OH MY GOD, OH MY GOD…WHAT DID I SAY?!? WHAT DID I JUST FREAKING SAY IN THE POST RIGHT BELOW THIS, HUH??? I SAID IF YOU GUYS CAME TO ME AGAIN ANYTIME SOON I WOULD FREAKING LOSE IT!!! WELL YOU CAME AND THIS IS ME FREAKING LOSING IT! AAAAAAAHHHHH! GAAAAAHHHH! UNBELIEVABLE! WHAT CAN I DO? WHAT DO I HAVE TO DO? WHY ME??? WHY IS THIS HAPPENING TO ME? YOU BASTARDS!!!
Okay, shhh, chillax Sacky Sacky. Shhh. I’ll just figure this thing out and then go bury my head in the sand for a while. Shhh. Okay. Let’s do this.
LEARN
According to the literature, Modesto must eliminate 45 police and firemen to make up for a budget shortfall. The remaining nonunion employees have to take a pay cut. This means that if your house gets burgled, or your car stolen, you’re screwed. Also, if your fence catches fire and the fire department comes and puts it out, you’ll get billed. This is totally a regression. In the old days, before the fire department became a city service, individuals had to pay for them to come. They paid up front and got a little plaque to put on their house so if I fire broke out, the department would put it out. Unfortunately, this didn’t help the neighbors who might not have paid, so every house around them would burn to the ground. Nowadays, we’re paying higher taxes AND being charged for these services, we’re getting taken at both ends. What does the fire department do if you can’t pay the bill? Wreck your credit? You just can’t win for losing.
ACT
I actually like the idea of forming a citizen bike patrol group. I, myself, cannot actually ride a bike (that no-leg thing again), but I can be pulled in a cart by a team of 30 or so fit, bike-riding cadets. From my seat, I’ll pelt suspicious types with the Evil Eye and Awkward Sauce until they harass some other block. We’ll get them all uniforms (not polyester) and whistles and send them out in groups of four or more. We’ll give them incentives like fancy certificates signed by the Chief of Police and the Mayor, prizes for the cadet of the month, and a big annual volunteers’ dinner (one of my other sub-powers that I haven’t yet mentioned, is bribery). We should also encourage people to start forming active Neighborhood Watches. I’m sure everyone probably has the fading watch sticker in their window, but now we should actually meet…and watch.

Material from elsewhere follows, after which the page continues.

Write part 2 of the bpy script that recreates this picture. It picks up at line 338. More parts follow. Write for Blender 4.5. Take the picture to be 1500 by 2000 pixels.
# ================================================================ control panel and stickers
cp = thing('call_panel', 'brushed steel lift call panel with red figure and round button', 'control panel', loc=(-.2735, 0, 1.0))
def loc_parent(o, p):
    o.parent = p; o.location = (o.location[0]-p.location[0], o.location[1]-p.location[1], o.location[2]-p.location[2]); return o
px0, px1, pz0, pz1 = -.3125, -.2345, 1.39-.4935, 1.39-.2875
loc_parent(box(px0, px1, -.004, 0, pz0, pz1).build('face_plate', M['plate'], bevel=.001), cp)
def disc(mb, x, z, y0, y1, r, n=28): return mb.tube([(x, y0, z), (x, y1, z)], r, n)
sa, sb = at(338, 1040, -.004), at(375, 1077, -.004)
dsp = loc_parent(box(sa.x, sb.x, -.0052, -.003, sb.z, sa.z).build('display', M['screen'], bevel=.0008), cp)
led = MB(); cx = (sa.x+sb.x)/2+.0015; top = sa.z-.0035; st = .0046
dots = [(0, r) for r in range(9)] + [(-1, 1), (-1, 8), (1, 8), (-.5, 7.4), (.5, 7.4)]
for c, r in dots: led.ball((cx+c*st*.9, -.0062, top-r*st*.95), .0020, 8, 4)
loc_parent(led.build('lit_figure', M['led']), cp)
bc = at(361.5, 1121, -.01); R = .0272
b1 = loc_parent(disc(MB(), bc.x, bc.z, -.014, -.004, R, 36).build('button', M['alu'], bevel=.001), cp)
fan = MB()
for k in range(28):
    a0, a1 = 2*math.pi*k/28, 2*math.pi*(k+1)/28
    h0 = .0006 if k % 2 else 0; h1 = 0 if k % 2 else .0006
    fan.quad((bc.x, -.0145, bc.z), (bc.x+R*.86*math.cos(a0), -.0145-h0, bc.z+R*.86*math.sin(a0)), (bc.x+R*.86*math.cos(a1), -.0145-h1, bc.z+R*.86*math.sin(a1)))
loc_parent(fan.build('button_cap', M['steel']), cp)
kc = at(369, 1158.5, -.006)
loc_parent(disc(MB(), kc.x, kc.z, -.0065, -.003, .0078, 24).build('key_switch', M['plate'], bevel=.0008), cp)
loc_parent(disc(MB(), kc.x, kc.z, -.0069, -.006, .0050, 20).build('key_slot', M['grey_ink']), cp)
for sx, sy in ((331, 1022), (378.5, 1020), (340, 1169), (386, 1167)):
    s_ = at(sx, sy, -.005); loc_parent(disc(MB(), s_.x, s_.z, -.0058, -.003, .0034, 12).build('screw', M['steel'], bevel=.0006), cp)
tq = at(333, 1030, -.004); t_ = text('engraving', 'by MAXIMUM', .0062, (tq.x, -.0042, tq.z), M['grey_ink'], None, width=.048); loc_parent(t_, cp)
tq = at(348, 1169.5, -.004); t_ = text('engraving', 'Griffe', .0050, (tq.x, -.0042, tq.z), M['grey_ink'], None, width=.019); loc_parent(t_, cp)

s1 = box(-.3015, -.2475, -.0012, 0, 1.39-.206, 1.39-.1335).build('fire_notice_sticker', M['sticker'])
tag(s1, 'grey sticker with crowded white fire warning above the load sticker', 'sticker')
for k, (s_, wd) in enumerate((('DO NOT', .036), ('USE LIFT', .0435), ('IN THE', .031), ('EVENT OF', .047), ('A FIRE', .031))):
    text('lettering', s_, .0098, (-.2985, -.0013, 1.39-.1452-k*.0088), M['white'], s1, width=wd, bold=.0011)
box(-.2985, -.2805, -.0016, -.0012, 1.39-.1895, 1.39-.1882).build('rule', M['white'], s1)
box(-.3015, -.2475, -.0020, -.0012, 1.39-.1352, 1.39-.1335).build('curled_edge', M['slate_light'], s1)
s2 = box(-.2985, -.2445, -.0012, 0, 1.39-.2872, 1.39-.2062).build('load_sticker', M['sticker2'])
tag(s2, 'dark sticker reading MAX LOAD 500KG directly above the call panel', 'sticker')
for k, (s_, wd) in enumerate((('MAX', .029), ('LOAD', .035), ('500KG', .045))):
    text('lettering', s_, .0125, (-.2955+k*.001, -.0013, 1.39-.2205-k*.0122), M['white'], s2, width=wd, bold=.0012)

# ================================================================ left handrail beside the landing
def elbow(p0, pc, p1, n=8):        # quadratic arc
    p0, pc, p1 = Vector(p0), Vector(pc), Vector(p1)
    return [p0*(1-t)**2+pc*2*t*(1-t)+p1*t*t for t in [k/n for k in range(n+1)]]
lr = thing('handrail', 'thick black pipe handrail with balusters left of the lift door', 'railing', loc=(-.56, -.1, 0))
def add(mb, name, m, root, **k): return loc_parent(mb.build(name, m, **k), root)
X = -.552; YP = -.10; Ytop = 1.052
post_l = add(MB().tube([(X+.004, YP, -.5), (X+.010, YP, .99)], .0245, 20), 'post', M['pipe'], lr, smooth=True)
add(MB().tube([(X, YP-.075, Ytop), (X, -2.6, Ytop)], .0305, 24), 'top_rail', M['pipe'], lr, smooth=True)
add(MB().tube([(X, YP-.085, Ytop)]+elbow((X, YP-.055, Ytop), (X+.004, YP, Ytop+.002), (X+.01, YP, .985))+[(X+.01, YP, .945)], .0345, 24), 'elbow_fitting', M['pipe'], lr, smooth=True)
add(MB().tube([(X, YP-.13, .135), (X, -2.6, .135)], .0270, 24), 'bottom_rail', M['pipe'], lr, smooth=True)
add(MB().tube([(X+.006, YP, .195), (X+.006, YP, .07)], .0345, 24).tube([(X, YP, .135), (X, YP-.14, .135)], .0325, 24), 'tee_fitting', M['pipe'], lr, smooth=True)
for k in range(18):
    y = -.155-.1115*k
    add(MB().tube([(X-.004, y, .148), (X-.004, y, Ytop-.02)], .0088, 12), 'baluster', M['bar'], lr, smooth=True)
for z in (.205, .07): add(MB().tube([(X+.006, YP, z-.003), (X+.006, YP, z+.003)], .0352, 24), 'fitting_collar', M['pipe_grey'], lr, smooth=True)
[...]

I don’t like cameras. I just know they’re going to catch me doing something really disgusting and I can’t handle that. It doesn’t even seem that they really work, they say in London, only one crime was solved for every 1,000 surveillance cameras (there were some other facts about helping to solve murders but I found that info confusing and contradictory to the rest of the story).
IMAGINE
I guess I imagine a safer town. A safer town with me, Sad Sack, as benevolent ruler and overlord…just kidding (kind of). The news will have nothing to report except who won the awesome garden contest, or the science fair, or whatever. I will return to my couch and my TV, my Awkward Sauce, without fear of a home-invasion robbery.
5 comments:
what exactly would awesome sauce taste like on spaghetti? again a very funny post.....i like the prozak pill picture. those your happy pills? lol
your post was very funny. your Sad SAck is original
I didn't even think about the kids! Yes, we should discourage them to take part in violence, because as you know, they are our future! :D
I always enjoy your drawings and sense of humor. Great post.
bike patrols actually sound like a lot of fun. would be down.